The next year, however, CPS decided to phase out Dyett. Community members formed the Coalition to Revitalize Dyett High School, and they were able to push back against the plans to close the school. Then, when the group submitted its proposal to revitalize the school, CPS decided it would open up the proposal process.

There were two additional proposals for Dyett: One from the non-profit Little Black Pearl, which operates a contract school in the North Kenwood-Oakland area--and another, which CPS accepted despite the fact that it was submitted after the official deadline, for an athletic career academy.

Emanuel has hinted that CPS may not need any school to replace Dyett, telling reporters, "How do you talk about another one when even some of the high schools within the three-mile radius are not at capacity yet?" The next hearing on the future for Dyett is scheduled for September 15--it was postponed from an original date in August. The Board of Education is expected to vote on the issue on September 29.


THE STRUGGLE at Dyett is linked to the larger fight against what has become a two-tiered education system in Chicago--one for the rich and one for the poor.

Chicago parents waged a similar fight in 2001, when 14 parents and grandparents in Chicago's La Villita (Little Village) neighborhood launched a hunger strike on Mother's Day to demand a new high school to relieve overcrowding in neighborhood schools. The 19-day strike forced the city to provide a new school.
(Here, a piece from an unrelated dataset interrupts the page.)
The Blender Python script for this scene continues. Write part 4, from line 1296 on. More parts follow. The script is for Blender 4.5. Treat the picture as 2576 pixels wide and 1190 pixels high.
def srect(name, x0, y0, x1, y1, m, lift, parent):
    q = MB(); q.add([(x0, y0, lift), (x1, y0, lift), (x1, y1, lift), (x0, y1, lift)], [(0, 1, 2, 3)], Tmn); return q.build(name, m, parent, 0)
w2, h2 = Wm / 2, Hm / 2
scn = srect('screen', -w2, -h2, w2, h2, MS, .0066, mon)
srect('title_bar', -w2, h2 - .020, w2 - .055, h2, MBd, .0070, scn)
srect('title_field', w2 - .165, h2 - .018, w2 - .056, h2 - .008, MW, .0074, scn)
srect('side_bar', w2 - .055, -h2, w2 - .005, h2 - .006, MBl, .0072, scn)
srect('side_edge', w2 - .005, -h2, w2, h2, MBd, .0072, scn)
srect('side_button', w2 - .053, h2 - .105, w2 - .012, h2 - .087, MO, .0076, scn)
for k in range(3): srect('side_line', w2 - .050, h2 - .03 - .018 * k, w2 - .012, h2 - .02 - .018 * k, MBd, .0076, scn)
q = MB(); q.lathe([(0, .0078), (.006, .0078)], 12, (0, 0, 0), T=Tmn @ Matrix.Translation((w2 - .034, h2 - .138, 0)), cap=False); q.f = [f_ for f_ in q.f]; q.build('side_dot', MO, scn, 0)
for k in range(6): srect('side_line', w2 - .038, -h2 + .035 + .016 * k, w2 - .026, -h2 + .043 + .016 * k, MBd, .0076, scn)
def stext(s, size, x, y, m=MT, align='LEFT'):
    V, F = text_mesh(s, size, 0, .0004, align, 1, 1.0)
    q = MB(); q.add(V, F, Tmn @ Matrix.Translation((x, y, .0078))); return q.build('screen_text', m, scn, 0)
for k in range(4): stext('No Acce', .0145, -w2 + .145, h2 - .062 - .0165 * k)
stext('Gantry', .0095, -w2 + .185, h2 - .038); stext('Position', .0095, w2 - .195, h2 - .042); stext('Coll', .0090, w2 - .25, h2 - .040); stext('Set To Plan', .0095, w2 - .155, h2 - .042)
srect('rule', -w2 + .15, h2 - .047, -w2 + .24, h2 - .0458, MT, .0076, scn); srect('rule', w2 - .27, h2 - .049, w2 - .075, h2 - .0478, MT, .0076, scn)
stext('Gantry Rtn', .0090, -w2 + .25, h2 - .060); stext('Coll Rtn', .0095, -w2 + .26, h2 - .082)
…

The Dyett struggle is also a fight against for-profit school reform, which lines the pockets of charter and contract school operators, as well as testing corporations, at the expense of children and their teachers.

For the hunger strikers, this struggle is about more than public school kids getting an education--it's about raising the bar on what public school children deserve. Their 53-page proposal for Dyett, submitted in April, includes a well-rounded curriculum that is typically only seen in private schools. It proposes courses in music, art and world languages, but also includes resources to address the needs of the community, such as after-school clubs and counseling services.

CPS's gross mistreatment of Dyett parents, students and teachers has brought them all together and made them determined to fight. As Hunger striker Jeanette Taylor-Ramann wrote in the Catalyst:

I never wanted to be in front of a camera. All I wanted was to be part of my kids' education and be part of the solution. I just wanted to drop my children off and know that they would be educated the way I was. But I found every day that that was far from the reality.

I now want children in this city and country to know that there are people out there fighting, willing to go hungry--for them.